To not impact this place (earth), we have to die. I happen to believe that, well, a large die off is inevitable. It will be a hard time, no doubt, but it is not a tragedy any more than, well, than anything is a tragedy I guess. It is what it is.

I think you are very interesting. I think you might be interesting to know.

arcolaura said...

Pogo it is.

And I think you are very interesting, too.

Thanks for the reminder to read the One Straw Revolution.

Dougald Hine said...

CG: "To not impact this place (earth), we have to die. I happen to believe that, well, a large die off is inevitable. It will be a hard time, no doubt, but it is not a tragedy any more than, well, than anything is a tragedy I guess. It is what it is."

Or, to turn this around, we will be reminded that life is tragic and that tragedy is something to be lived with, rather than a hellish abomination or an anachronism that we can Progress our way out of... 'Tragedy' is not the enemy of hope, only of hubris. The recovery of a proper (appropriate) sense of the tragic is one of the strands out of which we might hope for a less destructive future...

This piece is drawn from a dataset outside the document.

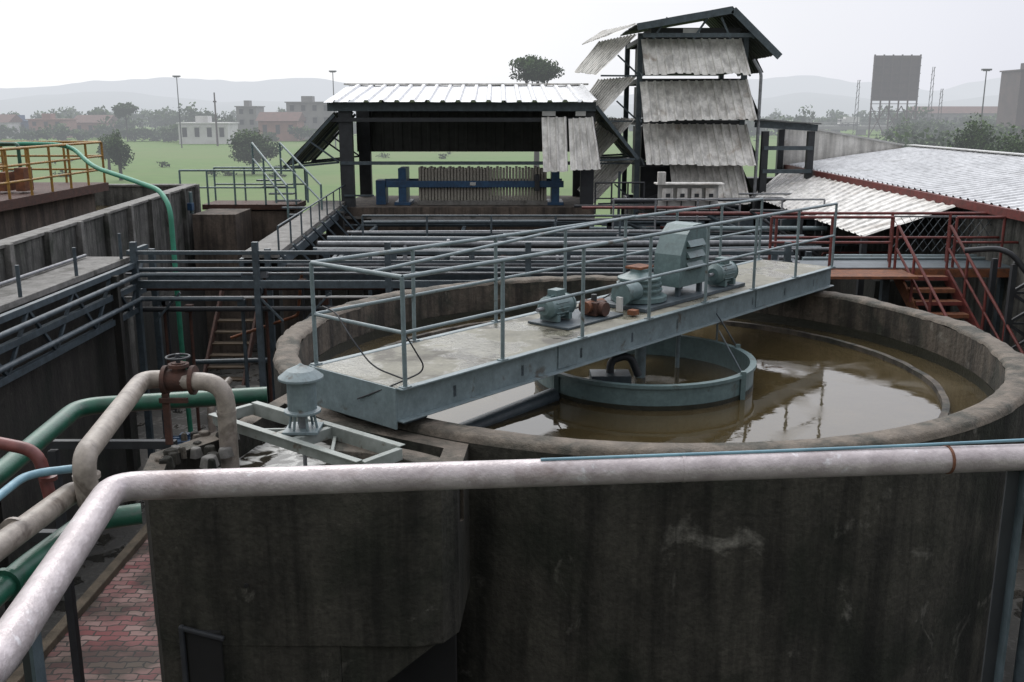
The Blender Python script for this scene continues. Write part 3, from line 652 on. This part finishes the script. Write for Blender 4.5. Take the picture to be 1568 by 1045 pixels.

Then, even 'future' is a problematic word - tied up with an unhelpful approach to time. If we look forward to anything, rather make it those 'rivers north of the future...', which Illich borrowed from Paul Celan:

Into the rivers north of the future
I cast out the net, that you
hesitantly burden with stone-engraved shadows.

arcolaura said...

Wow, Dougald, thank you. That was quite a comment to find in my email all of a sudden. You have given me some more strands to follow.